On the bright side, MAX graphs are always wonderful to work with, and maybe at least this can be another example of what can be accomplished in terms of hardware-accelerated workloads with Mojo+MAX without actually having any knowledge of the hardware it’s running on.
Those correctness issues look like what you get without weak pixel inclusion to directionally extend the edge-detected lines. That’s a fairly simple operation (shader example here) that can be staged after the non-max suppression.
What I’d really like to do is get a generalized stencil abstraction lifted up so that we can use it for nearby pixel sampling rather than layering everything on foreach, but haven’t had the time to hack on that. Also, I’d love to see if we can use our now-open-sourced Gaussian blur kernel to accelerate the blur stage.

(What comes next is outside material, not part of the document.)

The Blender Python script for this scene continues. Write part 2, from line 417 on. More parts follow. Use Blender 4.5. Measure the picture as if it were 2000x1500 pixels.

You may not have committed the code to your custom ops in the operations directory, so you may quick want to check those in so that the example will run locally for everyone.
Always great to see the very sweet birthday boy in these.
Thanks for the feedback Brad! It’s supposed to be doing weak pixel inclusion, but clearly not very well. I didn’t realize we had a builtin Gaussian filter now so that’s great!
The kernel code is there, it’s just direct inside of the __init__.mojo file.
Ah, cool, didn’t think to look inside __init__.mojo.
Remembering back on this, I think I needed a special Sobel operator to preserve the directional gradients, instead of the standard Sobel operator. My reference implementation was based on this paper, and as I recall you need the directional information to be able to properly extend the edge lines which we might be throwing away with the normal Sobel.